▶ AIM OF THE TASK: Emit a verbatim copy of the lines below from the line with "Write the bpy" through the line with "COL = scene.collection", excluding pictures and everything outside that range.

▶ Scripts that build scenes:
==============================
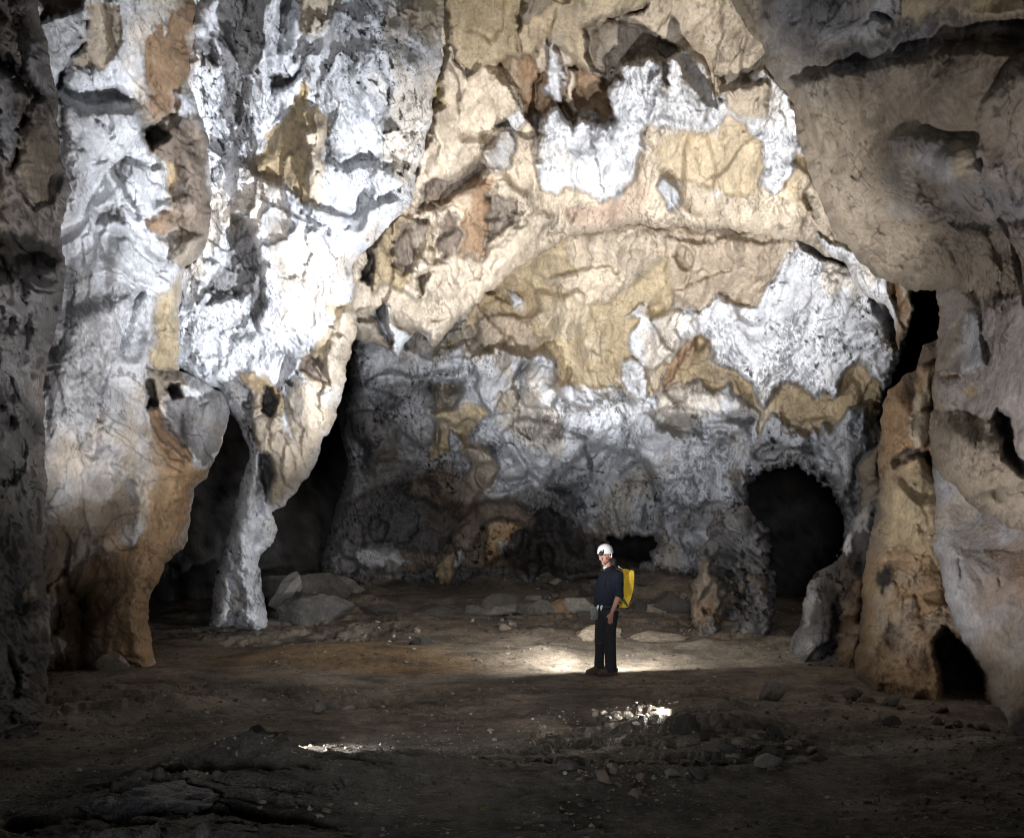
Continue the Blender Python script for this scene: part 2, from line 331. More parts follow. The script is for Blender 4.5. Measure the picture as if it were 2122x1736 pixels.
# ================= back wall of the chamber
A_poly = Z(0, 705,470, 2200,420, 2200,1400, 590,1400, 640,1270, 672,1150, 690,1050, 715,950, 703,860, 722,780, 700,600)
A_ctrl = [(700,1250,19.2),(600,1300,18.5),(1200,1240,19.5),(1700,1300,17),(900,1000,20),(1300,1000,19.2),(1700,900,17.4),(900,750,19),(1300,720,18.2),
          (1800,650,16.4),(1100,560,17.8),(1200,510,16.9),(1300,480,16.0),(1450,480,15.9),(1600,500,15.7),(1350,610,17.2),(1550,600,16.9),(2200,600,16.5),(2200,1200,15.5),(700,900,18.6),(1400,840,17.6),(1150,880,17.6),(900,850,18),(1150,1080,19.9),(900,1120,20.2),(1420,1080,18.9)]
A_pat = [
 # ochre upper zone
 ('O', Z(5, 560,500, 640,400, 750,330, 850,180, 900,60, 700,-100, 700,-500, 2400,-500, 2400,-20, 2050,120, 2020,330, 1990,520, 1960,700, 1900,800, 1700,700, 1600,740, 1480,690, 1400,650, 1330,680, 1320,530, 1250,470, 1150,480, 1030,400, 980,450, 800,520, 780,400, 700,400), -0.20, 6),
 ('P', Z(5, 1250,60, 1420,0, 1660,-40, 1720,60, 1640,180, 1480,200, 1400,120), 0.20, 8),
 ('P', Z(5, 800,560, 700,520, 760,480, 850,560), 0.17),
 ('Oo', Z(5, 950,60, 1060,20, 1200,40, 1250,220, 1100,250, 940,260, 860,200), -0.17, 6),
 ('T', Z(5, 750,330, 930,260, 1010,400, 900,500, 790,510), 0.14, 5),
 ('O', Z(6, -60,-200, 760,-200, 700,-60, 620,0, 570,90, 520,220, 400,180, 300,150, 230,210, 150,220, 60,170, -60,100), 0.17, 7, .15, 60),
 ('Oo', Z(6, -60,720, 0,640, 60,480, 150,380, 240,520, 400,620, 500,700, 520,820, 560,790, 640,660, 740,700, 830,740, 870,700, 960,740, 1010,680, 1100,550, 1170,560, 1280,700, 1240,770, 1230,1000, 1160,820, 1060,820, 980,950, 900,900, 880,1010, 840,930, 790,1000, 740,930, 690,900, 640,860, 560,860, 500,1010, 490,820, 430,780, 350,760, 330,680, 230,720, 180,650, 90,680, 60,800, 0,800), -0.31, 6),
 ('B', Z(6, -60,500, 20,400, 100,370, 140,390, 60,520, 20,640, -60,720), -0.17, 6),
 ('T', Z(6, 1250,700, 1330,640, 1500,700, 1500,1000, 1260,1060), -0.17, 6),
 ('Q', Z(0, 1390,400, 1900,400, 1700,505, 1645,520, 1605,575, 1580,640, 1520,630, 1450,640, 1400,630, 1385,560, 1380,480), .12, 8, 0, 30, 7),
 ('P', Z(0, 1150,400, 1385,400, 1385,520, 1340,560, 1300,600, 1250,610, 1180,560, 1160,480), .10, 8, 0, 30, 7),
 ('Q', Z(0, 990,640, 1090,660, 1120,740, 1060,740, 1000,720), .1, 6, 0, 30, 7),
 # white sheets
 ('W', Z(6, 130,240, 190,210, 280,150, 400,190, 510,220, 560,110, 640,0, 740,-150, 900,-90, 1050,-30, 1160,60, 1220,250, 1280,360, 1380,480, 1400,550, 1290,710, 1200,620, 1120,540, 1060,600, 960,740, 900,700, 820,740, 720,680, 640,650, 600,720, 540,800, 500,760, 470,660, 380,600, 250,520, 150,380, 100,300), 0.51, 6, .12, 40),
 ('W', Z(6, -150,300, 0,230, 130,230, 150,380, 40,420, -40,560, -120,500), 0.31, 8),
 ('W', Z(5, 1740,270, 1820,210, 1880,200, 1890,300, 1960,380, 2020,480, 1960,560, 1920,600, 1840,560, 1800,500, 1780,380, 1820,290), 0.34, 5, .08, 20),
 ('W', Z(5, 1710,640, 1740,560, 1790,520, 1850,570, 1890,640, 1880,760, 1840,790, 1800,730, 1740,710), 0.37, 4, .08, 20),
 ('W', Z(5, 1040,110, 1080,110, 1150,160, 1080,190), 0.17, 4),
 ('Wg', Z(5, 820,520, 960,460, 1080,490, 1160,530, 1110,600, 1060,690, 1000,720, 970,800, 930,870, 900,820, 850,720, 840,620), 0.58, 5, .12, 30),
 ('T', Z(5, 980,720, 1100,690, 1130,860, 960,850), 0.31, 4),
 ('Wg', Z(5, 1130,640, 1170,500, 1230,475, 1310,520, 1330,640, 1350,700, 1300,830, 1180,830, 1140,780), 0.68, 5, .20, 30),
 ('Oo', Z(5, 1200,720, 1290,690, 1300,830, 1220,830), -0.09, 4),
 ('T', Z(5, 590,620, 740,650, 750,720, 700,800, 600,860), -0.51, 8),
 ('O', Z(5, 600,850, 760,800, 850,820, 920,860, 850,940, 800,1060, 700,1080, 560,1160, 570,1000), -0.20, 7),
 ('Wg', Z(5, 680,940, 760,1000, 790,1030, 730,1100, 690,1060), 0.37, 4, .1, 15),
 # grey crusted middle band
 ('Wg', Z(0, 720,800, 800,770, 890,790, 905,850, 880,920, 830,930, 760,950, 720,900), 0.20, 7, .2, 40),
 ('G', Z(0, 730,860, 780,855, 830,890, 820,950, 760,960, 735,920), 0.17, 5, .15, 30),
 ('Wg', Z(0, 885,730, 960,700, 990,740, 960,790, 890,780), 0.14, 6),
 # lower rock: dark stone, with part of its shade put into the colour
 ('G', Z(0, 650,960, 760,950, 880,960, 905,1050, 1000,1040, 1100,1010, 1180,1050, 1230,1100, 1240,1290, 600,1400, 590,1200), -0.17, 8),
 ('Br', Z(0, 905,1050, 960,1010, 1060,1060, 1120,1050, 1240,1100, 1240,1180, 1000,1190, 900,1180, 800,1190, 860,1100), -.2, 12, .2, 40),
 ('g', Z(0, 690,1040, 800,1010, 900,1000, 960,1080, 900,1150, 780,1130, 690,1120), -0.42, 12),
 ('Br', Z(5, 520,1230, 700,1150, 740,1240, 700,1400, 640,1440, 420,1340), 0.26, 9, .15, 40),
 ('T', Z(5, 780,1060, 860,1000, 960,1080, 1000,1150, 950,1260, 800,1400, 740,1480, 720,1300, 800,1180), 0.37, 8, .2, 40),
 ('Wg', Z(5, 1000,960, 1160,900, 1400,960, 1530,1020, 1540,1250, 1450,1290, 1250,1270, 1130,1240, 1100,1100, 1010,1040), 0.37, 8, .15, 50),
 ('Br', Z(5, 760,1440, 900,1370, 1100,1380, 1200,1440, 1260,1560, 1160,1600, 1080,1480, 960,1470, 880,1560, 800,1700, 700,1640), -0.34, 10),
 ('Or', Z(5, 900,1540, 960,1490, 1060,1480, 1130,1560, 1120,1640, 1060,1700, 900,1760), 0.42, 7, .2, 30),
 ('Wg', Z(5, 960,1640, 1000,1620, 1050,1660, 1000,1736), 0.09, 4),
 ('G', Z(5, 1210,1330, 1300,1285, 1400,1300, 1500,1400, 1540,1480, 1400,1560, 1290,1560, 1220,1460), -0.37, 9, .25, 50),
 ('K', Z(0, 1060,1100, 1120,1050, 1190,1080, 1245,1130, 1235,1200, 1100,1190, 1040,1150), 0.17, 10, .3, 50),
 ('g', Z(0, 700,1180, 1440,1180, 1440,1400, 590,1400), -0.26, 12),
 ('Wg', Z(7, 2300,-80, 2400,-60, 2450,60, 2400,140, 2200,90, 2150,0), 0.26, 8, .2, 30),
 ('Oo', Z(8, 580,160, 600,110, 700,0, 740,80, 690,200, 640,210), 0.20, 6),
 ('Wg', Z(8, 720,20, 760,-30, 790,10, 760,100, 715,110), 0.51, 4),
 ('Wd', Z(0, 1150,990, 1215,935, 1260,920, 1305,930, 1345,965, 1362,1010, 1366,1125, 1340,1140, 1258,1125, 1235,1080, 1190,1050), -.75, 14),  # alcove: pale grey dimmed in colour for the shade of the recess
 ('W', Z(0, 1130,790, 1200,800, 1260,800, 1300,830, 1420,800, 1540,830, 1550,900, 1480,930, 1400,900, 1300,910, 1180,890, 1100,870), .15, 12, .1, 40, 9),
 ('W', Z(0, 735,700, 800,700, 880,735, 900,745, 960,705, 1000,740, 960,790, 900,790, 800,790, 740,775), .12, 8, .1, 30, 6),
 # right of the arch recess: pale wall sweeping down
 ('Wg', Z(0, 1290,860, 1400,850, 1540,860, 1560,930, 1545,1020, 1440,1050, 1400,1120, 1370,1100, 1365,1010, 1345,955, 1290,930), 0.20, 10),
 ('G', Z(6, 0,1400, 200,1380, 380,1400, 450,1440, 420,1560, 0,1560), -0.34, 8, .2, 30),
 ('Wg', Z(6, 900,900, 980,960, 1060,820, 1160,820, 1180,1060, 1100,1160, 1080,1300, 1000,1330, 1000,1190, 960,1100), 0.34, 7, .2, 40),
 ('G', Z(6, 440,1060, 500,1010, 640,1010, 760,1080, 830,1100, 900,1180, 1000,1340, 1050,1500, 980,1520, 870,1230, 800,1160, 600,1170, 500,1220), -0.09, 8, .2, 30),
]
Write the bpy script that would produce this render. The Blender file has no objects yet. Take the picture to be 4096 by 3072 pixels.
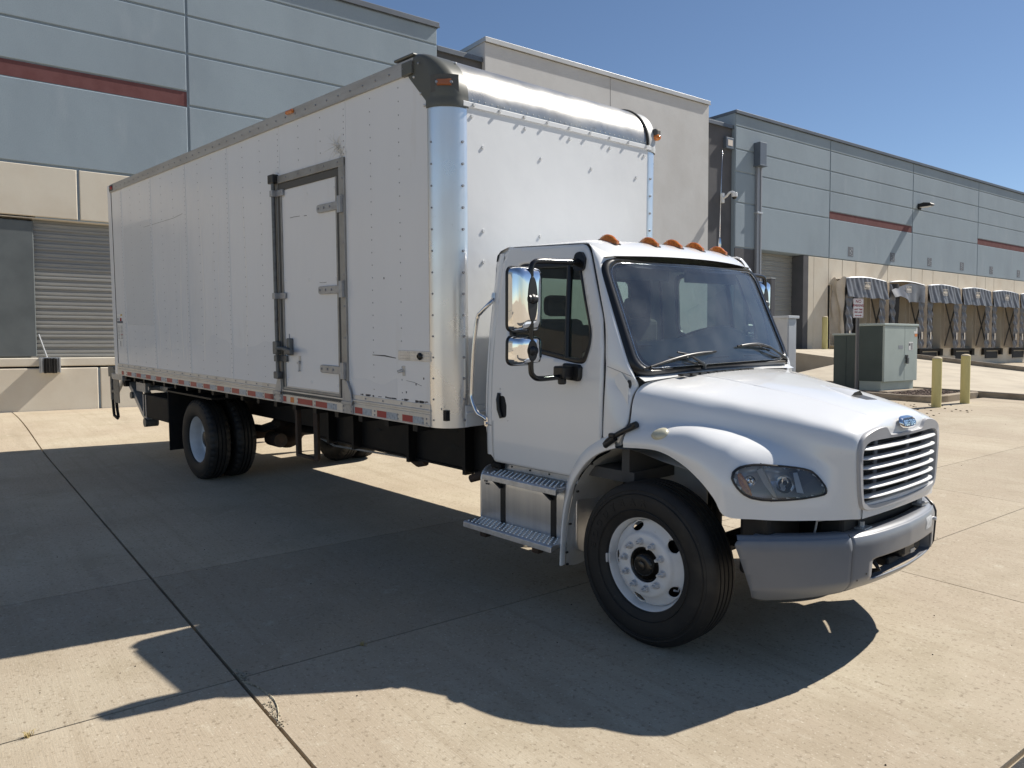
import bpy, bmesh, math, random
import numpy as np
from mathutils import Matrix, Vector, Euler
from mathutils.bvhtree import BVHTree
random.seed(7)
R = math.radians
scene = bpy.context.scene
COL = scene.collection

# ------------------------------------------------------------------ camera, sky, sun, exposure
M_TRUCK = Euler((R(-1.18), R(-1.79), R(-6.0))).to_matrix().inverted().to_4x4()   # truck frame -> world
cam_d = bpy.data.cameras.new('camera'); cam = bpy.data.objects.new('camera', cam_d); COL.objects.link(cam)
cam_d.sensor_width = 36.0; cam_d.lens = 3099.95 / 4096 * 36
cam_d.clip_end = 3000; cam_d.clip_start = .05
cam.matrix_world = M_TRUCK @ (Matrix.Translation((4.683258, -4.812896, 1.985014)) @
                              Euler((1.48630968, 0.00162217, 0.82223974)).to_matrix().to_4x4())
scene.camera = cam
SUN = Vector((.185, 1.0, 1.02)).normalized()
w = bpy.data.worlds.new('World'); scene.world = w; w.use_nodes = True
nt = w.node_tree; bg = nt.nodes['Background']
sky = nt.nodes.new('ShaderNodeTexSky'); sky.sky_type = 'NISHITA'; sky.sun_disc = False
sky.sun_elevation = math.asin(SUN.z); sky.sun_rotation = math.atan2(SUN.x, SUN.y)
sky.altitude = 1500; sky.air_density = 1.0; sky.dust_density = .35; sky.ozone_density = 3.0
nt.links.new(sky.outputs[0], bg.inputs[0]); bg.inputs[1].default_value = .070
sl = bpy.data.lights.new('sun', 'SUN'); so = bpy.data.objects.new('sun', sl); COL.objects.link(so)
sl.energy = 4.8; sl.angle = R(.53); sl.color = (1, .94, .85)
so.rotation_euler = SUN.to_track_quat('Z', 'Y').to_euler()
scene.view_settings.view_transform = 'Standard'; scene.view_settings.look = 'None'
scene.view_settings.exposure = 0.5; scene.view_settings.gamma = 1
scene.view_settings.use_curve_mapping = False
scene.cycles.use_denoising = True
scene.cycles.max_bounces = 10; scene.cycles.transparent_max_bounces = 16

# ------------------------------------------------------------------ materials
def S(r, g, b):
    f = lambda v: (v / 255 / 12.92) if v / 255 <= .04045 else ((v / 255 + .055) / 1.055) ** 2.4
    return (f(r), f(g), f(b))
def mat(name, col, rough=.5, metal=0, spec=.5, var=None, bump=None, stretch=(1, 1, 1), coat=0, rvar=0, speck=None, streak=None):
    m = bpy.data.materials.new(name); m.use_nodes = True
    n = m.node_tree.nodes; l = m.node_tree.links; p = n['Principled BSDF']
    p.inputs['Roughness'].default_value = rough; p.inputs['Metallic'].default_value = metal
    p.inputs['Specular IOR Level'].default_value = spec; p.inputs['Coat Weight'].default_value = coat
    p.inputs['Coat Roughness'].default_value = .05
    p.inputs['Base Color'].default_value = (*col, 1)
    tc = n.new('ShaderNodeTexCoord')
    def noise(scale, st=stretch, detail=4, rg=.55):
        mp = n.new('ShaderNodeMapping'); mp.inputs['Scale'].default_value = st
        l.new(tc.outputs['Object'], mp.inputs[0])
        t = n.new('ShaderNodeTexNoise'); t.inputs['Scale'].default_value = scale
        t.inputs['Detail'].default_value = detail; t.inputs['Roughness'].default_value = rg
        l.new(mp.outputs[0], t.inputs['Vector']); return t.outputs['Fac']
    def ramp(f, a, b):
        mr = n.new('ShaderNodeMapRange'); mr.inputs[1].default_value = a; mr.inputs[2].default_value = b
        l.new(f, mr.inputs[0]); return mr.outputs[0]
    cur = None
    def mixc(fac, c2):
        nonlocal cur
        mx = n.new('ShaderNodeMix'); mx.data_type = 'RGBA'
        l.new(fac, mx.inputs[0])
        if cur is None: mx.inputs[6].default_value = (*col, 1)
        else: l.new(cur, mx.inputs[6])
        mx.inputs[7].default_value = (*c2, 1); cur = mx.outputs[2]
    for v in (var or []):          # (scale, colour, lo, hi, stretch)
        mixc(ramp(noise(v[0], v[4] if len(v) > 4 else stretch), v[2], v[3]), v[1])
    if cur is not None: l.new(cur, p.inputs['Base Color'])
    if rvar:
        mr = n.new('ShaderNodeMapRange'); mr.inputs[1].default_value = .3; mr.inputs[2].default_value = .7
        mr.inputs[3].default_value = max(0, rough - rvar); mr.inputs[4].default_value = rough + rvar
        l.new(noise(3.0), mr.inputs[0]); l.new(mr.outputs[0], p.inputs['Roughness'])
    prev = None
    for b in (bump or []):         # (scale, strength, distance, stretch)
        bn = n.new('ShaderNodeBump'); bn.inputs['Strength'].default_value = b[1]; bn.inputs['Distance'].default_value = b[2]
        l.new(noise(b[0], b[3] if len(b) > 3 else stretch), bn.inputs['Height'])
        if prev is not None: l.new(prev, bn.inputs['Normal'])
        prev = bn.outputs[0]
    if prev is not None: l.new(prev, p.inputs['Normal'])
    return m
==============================
▶ OUTPUT BELOW:
Write the bpy script that would produce this render. The Blender file has no objects yet. Take the picture to be 4096 by 3072 pixels.
import bpy, bmesh, math, random
import numpy as np
from mathutils import Matrix, Vector, Euler
from mathutils.bvhtree import BVHTree
random.seed(7)
R = math.radians
scene = bpy.context.scene
COL = scene.collection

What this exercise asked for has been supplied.